The unemployment rate in Pennsylvania is at 4.2% which is slightly above the national average of 4%, the problem is that the trend is going up and not down as in most of the states. Back in 2019, the unemployment rate was at around 3.8%. The minimum wage is at $7.25 which is as low as you can get, in the neighboring states the minimum wage is around $8, if not higher. The biggest industries where most of the people work are agriculture, mining, manufacturing, and tourism.

Pennsylvania Crime Rate

The crime rate in Pennsylvania is below the national average, currently, the crime rate is at 3.07 crimes per 1000 people and the national average is at 4 crimes per 1000 people. The safest areas are around Smicksburg, Smithton, Enon Valley, Elderton, and Shade Gap. The areas with the highest crime rate are around Philadelphia, Pittsburgh, New Castle, Wilkes Barre, and Johnstown.

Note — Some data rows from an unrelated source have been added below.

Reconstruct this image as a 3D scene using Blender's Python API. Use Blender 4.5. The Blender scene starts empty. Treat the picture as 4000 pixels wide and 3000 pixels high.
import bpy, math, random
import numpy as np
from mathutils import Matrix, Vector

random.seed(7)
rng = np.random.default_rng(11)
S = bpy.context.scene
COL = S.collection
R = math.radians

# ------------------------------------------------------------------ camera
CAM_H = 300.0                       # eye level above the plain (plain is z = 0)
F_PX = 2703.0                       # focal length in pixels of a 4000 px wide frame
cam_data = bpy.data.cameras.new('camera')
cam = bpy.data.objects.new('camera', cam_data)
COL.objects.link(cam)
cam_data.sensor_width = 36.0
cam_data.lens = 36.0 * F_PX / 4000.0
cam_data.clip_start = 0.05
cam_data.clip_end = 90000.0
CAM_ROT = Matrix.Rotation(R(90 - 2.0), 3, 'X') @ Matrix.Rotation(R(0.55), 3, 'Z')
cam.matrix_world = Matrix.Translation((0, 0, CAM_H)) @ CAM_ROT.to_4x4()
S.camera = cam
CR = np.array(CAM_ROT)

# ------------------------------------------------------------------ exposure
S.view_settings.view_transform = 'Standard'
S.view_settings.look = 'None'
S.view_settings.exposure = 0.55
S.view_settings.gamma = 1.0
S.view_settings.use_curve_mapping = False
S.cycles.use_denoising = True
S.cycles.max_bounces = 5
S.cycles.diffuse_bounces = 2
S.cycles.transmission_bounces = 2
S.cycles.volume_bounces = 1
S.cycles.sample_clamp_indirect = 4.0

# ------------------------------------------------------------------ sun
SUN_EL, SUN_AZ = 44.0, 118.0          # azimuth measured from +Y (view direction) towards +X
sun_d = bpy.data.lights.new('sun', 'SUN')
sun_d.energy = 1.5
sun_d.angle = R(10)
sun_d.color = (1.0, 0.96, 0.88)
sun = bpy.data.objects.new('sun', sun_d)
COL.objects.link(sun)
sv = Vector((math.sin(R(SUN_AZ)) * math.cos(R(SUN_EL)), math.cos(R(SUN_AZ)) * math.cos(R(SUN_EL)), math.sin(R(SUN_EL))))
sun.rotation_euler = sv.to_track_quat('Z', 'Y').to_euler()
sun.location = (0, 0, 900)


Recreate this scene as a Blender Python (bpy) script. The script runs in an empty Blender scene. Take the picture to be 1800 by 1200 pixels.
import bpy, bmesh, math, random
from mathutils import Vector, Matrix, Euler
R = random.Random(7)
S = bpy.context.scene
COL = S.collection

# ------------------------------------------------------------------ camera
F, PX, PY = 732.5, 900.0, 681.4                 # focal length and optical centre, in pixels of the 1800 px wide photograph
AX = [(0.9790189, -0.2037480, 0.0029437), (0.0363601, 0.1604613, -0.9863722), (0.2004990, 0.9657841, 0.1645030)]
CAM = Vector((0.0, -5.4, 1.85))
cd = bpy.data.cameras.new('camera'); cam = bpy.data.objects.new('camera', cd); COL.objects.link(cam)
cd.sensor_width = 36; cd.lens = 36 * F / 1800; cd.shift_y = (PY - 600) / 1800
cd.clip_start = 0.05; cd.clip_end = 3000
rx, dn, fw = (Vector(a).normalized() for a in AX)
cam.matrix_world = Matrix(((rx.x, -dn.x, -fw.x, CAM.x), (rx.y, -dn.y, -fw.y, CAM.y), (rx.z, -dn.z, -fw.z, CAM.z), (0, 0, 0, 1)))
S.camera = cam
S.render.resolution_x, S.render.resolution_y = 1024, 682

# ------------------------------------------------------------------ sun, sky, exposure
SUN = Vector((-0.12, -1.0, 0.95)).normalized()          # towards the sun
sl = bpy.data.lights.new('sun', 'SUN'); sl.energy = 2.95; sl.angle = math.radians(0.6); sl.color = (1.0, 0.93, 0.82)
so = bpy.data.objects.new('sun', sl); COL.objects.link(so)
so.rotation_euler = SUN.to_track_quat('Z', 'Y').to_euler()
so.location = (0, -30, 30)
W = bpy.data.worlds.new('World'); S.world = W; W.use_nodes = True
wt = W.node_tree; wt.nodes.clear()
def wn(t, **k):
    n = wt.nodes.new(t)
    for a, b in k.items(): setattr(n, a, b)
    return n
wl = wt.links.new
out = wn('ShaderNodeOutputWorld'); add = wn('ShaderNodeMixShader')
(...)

Pennsylvania Natural Disasters

Pennsylvania is prone to having, floods, wildfires, earthquakes, tornadoes, hurricanes, blizzards, and storms. The area with the highest probability of natural disasters like floods are in the northwestern part of the state, as the annual rainfall here can be more than double that in the rest of the country which in some years does cause floods and flashfloods alike.

Key Takeaways

  • Off-grid living is generally legal in Pennsylvania. However, it is important to research and comply with local regulations, building codes, and permit requirements that may vary by county or municipality within the state.
  • Pennsylvania offers access to various natural resources, including ample sunlight for solar energy and fertile land for gardening. Planning for sustainable resource management, such as rainwater collection, renewable energy systems, and food production, can enhance off-grid living.
  • Pennsylvania has a thriving off-grid community, with like-minded individuals and resources available for support and knowledge sharing. Engaging with the community can provide valuable insights, advice, and a sense of camaraderie for those pursuing an off-grid lifestyle.